Scene script records.
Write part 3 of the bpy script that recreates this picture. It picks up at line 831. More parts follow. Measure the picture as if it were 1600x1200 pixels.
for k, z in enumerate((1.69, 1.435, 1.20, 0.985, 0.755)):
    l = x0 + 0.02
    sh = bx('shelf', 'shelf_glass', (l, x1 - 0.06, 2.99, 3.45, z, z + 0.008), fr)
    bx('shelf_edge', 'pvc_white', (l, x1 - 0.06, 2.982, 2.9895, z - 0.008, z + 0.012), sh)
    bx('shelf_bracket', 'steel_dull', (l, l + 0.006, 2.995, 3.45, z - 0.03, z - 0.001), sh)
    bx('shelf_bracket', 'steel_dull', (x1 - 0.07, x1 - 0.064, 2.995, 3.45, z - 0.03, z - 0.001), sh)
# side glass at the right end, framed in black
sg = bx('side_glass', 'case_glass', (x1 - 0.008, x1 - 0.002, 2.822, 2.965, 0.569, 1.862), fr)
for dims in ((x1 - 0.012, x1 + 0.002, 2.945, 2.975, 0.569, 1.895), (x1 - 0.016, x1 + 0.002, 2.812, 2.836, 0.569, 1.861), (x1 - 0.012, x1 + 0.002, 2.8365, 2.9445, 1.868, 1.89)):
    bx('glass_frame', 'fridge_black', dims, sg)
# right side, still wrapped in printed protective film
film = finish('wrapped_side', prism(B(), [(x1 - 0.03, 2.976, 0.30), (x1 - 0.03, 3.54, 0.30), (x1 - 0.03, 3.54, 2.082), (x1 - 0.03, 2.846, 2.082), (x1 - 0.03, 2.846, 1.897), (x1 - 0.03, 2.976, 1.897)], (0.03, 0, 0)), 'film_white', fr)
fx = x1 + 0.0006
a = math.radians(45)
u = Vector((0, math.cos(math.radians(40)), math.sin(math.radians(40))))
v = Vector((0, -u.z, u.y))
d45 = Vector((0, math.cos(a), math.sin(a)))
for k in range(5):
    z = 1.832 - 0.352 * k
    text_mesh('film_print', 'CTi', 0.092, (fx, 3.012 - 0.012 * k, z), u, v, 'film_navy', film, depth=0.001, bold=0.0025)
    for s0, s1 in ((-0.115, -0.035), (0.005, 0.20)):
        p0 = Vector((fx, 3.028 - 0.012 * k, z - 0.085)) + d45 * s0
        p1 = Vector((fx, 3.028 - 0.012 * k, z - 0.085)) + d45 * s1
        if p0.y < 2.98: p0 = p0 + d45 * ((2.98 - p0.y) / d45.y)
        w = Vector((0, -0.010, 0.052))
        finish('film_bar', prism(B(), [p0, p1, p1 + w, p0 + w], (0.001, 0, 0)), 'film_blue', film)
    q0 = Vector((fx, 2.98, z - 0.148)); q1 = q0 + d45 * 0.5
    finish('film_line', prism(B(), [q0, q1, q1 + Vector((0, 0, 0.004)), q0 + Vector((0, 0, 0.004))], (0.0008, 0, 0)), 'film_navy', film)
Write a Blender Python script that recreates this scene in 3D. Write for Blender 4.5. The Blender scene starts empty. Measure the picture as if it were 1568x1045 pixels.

Exercise. Set all of the records down again, exactly as they stand.

Result of this exercise.
Write part 3 of the bpy script that recreates this picture. It picks up at line 831. More parts follow. Measure the picture as if it were 1600x1200 pixels.
for k, z in enumerate((1.69, 1.435, 1.20, 0.985, 0.755)):
    l = x0 + 0.02
    sh = bx('shelf', 'shelf_glass', (l, x1 - 0.06, 2.99, 3.45, z, z + 0.008), fr)
    bx('shelf_edge', 'pvc_white', (l, x1 - 0.06, 2.982, 2.9895, z - 0.008, z + 0.012), sh)
    bx('shelf_bracket', 'steel_dull', (l, l + 0.006, 2.995, 3.45, z - 0.03, z - 0.001), sh)
    bx('shelf_bracket', 'steel_dull', (x1 - 0.07, x1 - 0.064, 2.995, 3.45, z - 0.03, z - 0.001), sh)
# side glass at the right end, framed in black
sg = bx('side_glass', 'case_glass', (x1 - 0.008, x1 - 0.002, 2.822, 2.965, 0.569, 1.862), fr)
for dims in ((x1 - 0.012, x1 + 0.002, 2.945, 2.975, 0.569, 1.895), (x1 - 0.016, x1 + 0.002, 2.812, 2.836, 0.569, 1.861), (x1 - 0.012, x1 + 0.002, 2.8365, 2.9445, 1.868, 1.89)):
    bx('glass_frame', 'fridge_black', dims, sg)
# right side, still wrapped in printed protective film
film = finish('wrapped_side', prism(B(), [(x1 - 0.03, 2.976, 0.30), (x1 - 0.03, 3.54, 0.30), (x1 - 0.03, 3.54, 2.082), (x1 - 0.03, 2.846, 2.082), (x1 - 0.03, 2.846, 1.897), (x1 - 0.03, 2.976, 1.897)], (0.03, 0, 0)), 'film_white', fr)
fx = x1 + 0.0006
a = math.radians(45)
u = Vector((0, math.cos(math.radians(40)), math.sin(math.radians(40))))
v = Vector((0, -u.z, u.y))
d45 = Vector((0, math.cos(a), math.sin(a)))
for k in range(5):
    z = 1.832 - 0.352 * k
    text_mesh('film_print', 'CTi', 0.092, (fx, 3.012 - 0.012 * k, z), u, v, 'film_navy', film, depth=0.001, bold=0.0025)
    for s0, s1 in ((-0.115, -0.035), (0.005, 0.20)):
        p0 = Vector((fx, 3.028 - 0.012 * k, z - 0.085)) + d45 * s0
        p1 = Vector((fx, 3.028 - 0.012 * k, z - 0.085)) + d45 * s1
        if p0.y < 2.98: p0 = p0 + d45 * ((2.98 - p0.y) / d45.y)
        w = Vector((0, -0.010, 0.052))
        finish('film_bar', prism(B(), [p0, p1, p1 + w, p0 + w], (0.001, 0, 0)), 'film_blue', film)
    q0 = Vector((fx, 2.98, z - 0.148)); q1 = q0 + d45 * 0.5
    finish('film_line', prism(B(), [q0, q1, q1 + Vector((0, 0, 0.004)), q0 + Vector((0, 0, 0.004))], (0.0008, 0, 0)), 'film_navy', film)
Write a Blender Python script that recreates this scene in 3D. Write for Blender 4.5. The Blender scene starts empty. Measure the picture as if it were 1568x1045 pixels.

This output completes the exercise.